- What you have to do -
Gather up the lines that contain "from".

- Provided material -
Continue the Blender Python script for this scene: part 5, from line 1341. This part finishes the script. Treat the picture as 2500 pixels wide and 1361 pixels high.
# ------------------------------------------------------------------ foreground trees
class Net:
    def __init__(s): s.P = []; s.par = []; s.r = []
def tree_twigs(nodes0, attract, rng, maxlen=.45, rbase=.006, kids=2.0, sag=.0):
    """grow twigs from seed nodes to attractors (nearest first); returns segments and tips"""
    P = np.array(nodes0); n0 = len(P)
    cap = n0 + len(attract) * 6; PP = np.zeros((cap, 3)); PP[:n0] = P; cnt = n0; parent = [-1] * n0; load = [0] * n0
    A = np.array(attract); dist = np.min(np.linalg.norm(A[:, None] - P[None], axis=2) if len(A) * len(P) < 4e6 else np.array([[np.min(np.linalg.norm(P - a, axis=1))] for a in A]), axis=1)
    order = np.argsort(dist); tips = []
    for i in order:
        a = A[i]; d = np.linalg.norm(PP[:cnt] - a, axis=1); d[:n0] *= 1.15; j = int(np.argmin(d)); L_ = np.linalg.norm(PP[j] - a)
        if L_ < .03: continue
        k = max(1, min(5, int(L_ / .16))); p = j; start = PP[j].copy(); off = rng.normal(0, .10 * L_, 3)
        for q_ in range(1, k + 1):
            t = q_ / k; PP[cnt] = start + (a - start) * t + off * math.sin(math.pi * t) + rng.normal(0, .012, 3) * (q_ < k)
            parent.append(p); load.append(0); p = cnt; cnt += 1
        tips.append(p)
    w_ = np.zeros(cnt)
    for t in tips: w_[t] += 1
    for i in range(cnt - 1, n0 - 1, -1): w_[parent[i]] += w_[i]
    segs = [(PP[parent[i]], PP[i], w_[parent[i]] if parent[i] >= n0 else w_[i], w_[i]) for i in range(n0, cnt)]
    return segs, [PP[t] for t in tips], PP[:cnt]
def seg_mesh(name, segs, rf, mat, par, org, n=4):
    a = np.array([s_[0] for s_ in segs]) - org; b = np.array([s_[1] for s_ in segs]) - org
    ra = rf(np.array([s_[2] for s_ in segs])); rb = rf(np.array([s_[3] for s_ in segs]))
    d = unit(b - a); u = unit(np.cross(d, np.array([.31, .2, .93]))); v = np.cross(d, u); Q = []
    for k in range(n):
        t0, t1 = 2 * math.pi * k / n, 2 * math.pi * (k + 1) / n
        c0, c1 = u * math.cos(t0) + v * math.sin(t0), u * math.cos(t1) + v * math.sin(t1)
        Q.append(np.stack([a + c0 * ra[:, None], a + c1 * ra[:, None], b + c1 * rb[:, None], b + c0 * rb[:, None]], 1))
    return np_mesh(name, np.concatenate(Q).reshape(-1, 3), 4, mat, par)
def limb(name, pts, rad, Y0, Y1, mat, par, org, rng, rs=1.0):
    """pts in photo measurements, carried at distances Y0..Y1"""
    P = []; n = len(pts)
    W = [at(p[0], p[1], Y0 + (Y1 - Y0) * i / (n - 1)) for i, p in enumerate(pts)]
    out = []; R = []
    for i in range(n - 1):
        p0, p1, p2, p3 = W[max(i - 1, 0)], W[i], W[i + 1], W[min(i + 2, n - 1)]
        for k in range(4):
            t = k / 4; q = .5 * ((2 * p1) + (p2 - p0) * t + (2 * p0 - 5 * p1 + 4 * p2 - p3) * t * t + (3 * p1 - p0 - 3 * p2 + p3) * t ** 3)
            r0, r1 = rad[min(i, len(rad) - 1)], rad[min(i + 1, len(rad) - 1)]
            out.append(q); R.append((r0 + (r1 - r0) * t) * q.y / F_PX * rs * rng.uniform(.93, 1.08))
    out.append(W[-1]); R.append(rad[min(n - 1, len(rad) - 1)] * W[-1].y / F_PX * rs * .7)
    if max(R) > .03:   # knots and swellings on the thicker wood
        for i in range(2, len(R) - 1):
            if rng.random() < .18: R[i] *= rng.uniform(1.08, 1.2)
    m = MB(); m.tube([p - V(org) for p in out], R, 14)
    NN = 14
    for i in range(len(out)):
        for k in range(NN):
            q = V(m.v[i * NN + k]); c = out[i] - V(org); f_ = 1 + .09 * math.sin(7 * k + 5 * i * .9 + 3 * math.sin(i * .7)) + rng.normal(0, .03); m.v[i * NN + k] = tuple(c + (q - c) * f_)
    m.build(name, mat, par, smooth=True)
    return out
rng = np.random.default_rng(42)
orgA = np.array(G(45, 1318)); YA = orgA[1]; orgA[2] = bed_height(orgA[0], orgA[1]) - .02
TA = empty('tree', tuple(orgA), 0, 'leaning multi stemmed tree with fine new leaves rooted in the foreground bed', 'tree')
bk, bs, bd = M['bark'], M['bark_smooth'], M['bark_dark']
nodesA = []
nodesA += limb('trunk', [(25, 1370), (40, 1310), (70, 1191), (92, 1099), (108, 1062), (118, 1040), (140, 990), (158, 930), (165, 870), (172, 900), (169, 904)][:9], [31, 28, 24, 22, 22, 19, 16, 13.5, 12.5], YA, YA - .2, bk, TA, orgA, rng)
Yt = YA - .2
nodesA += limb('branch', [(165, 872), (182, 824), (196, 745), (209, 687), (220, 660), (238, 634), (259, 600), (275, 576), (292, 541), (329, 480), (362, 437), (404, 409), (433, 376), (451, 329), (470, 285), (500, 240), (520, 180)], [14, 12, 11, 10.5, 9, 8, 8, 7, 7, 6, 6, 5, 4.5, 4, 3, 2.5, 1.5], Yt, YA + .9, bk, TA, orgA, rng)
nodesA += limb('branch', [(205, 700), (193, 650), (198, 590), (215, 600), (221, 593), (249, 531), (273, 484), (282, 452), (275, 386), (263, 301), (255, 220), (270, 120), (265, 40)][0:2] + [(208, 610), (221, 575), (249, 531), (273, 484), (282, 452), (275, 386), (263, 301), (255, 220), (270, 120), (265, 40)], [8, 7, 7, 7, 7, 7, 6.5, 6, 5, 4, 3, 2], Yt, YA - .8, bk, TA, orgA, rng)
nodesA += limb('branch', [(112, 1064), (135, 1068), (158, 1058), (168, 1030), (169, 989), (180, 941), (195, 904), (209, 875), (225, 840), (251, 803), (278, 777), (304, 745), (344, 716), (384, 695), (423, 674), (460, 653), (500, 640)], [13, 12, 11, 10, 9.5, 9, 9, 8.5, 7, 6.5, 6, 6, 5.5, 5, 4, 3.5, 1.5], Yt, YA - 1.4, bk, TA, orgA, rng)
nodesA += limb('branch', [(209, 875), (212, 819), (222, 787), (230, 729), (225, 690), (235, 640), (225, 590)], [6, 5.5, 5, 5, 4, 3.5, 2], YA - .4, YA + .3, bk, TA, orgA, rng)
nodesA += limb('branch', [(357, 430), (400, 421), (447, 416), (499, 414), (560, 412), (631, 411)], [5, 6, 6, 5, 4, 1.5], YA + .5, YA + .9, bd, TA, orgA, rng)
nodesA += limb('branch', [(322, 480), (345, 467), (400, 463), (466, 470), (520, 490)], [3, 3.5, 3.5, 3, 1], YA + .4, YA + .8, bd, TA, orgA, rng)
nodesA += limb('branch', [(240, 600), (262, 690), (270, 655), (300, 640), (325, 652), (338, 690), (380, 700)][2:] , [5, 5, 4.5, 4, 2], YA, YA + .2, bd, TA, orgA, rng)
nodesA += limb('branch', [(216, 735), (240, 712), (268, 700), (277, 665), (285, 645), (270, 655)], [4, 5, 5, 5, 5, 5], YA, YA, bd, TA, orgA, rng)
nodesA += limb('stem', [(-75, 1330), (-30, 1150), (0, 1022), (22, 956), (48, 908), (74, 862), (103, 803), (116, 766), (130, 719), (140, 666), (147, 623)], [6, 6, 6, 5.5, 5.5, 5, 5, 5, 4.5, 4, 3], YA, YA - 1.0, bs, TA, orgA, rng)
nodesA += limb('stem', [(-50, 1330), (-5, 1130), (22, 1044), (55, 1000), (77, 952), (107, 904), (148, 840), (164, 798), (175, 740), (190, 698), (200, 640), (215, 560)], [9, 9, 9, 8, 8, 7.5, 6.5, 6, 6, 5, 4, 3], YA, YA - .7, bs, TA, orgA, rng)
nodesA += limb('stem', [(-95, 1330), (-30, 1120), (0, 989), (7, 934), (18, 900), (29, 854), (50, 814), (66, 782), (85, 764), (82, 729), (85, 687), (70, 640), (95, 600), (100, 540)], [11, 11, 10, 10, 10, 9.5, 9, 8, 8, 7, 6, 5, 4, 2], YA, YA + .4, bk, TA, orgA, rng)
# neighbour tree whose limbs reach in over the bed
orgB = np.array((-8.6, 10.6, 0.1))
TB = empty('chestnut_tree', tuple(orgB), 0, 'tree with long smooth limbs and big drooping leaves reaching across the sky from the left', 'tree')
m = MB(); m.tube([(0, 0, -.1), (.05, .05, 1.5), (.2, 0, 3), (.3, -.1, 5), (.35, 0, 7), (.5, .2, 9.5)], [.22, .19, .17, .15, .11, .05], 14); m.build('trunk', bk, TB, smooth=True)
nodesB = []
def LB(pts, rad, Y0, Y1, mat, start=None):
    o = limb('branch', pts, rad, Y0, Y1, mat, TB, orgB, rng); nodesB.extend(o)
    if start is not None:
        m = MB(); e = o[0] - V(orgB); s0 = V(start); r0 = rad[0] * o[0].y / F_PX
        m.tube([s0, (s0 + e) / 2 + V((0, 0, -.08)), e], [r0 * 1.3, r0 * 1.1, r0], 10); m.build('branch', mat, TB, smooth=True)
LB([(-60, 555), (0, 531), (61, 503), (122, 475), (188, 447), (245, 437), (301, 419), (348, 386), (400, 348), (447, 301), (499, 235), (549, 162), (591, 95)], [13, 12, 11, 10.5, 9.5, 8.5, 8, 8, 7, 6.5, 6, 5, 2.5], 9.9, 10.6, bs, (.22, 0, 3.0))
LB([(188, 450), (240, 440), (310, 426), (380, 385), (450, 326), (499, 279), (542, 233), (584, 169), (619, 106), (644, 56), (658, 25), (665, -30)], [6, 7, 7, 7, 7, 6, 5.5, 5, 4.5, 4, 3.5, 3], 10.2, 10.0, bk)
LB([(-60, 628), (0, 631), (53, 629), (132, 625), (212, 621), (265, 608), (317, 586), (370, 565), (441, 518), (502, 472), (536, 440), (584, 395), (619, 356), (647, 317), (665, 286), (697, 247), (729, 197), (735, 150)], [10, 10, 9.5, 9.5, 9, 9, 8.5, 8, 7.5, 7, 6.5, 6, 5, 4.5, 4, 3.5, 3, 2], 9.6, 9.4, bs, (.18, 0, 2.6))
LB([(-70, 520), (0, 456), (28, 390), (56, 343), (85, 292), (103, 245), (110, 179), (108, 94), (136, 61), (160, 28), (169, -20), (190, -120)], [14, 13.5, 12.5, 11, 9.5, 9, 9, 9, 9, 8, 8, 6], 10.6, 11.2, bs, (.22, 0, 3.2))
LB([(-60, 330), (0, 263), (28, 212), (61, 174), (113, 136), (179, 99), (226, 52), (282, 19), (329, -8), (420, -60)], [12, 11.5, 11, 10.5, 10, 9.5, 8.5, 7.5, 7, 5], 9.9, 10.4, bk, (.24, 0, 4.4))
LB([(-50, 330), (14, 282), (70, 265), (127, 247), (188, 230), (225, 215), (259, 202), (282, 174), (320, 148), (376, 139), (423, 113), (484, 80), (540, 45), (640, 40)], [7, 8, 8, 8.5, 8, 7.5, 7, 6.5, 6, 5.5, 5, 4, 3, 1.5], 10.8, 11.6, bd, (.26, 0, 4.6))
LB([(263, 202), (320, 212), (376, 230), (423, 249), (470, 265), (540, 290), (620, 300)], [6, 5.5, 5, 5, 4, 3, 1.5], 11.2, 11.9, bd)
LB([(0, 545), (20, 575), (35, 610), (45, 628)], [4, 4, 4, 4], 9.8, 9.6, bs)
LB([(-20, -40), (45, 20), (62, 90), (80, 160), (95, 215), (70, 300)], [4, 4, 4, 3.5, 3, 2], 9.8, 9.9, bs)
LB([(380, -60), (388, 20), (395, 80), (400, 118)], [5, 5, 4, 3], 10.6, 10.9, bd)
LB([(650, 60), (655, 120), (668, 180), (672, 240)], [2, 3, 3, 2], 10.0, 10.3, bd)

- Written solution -
Continue the Blender Python script for this scene: part 5, from line 1341. This part finishes the script. Treat the picture as 2500 pixels wide and 1361 pixels high.
    """grow twigs from seed nodes to attractors (nearest first); returns segments and tips"""
TB = empty('chestnut_tree', tuple(orgB), 0, 'tree with long smooth limbs and big drooping leaves reaching across the sky from the left', 'tree')